Mann attempts to defend the manufactured consensus.
[Update a few minutes later]
Note, as usual, that he confines his defense to the emails, and never even attempts to address the much more damaging revelations from the models and data sets:
I cannot condone some things that colleagues of mine wrote or requested in the e-mails recently stolen from a climate research unit at a British university. But the messages do not undermine the scientific case that human-caused climate change is real.
Both true, and irrelevant. A straw man, in fact. The emails raise suspicion to tropospheric levels, but no, they don’t in themselves undermine the case. What does that is the clear cherry picking of station data and arbitrary “homogenization” that miraculously always results in a temperature increase.
[Mid-afternoon update]
Patrick Michaels isn’t impressed by the apologia:
Penn State and East Anglia have initiated “investigations” into Mann’s and Jones’s activities. Will Penn State request all of Mann’s e-mails from University of Virginia, where he was for the most of Climategate? Will the school comply? Will East Anglia clean out its massively politicized house?
Don’t hold your breath. Penn State gets over $750 million in federal-taxpayer dollars, and Jones alone received $22 million since the turn of the century. Because universities charge 50 to 125 percent “overhead” on research dollars, climate change is supporting a lot of humanities departments around the world.
So, the tragedy of Climategate is that we simply don’t know how many papers were rejected or simply not submitted because skeptics found it very difficult to publish in this climate.

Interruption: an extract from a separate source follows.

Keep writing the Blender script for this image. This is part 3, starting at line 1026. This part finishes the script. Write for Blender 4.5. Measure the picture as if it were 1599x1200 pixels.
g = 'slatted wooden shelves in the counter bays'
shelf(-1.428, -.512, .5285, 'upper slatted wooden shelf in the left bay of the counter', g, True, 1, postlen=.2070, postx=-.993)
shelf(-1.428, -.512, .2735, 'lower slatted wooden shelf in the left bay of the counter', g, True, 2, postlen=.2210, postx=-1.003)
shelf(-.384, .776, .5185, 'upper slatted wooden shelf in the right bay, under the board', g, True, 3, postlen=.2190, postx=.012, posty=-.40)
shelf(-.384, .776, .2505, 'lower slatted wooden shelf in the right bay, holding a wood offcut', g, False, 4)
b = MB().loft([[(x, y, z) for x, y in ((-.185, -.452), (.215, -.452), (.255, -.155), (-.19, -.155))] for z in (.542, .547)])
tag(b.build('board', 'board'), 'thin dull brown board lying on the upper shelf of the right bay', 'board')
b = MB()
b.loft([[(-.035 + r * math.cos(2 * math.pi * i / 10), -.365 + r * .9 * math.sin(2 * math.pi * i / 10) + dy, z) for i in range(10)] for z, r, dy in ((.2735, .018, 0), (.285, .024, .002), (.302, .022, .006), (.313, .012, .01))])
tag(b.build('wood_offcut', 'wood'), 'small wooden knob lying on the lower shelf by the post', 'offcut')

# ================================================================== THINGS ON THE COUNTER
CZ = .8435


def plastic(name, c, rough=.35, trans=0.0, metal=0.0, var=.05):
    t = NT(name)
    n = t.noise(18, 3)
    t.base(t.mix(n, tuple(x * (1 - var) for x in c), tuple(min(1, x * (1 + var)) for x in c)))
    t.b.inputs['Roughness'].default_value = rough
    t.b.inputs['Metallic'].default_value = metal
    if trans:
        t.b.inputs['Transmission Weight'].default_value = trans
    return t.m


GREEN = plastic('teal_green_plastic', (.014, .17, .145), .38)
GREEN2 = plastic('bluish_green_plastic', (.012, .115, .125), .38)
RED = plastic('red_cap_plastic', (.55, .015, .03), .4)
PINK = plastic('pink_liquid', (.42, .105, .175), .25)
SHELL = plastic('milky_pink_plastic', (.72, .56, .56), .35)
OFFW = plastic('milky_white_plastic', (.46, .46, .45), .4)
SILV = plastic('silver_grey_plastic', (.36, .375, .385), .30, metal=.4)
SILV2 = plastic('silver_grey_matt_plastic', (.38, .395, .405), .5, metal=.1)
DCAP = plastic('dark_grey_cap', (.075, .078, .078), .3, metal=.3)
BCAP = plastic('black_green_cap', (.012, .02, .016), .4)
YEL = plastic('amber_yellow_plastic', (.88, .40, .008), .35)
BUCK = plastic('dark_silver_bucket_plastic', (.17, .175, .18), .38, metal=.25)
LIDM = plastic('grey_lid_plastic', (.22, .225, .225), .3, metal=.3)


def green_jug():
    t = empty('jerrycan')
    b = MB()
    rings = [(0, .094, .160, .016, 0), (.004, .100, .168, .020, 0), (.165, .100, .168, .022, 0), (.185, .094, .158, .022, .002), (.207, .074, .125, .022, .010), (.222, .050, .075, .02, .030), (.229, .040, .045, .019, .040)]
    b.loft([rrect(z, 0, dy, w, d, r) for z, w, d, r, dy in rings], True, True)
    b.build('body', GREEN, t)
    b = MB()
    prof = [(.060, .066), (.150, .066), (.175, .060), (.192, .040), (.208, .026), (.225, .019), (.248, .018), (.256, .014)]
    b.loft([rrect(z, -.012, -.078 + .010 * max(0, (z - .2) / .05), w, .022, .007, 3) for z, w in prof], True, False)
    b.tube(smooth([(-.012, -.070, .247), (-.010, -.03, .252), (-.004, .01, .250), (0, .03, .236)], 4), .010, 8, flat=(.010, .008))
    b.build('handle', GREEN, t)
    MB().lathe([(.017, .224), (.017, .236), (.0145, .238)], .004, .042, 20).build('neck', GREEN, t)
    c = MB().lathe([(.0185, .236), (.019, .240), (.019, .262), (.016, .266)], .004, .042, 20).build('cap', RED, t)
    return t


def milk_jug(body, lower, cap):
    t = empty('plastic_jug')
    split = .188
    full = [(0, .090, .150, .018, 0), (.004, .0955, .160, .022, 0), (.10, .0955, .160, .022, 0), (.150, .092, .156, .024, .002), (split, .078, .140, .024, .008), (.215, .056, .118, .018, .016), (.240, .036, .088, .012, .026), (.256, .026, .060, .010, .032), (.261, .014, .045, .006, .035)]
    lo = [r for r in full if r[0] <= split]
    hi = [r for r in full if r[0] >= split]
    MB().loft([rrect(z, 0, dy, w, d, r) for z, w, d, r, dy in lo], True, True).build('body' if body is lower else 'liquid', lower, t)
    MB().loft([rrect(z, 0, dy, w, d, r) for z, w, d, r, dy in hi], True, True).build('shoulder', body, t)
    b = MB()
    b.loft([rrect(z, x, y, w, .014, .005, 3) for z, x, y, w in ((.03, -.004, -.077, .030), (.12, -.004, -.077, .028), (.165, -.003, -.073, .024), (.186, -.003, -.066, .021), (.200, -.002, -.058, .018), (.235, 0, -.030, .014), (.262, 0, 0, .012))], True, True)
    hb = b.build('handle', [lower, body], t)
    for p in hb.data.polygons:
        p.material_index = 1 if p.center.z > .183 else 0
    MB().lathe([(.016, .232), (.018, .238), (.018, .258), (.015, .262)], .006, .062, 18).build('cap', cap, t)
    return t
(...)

Does anyone seriously think Penn State and East Anglia are going to starve their English departments because of the activities of a few climate scientists?
Curiously, none of this — the attempts to rig the peer-reviewed literature, or the massive amounts of money that likely to influence any university investigations — were discussed in Mann’s Washington Post apologia.
Federal funding of higher education is one of the things that allows the academic bubble to stay inflated, and it’s a vast enabler of left-wing propaganda on campus, in addition to supporting fraud and corruption like this.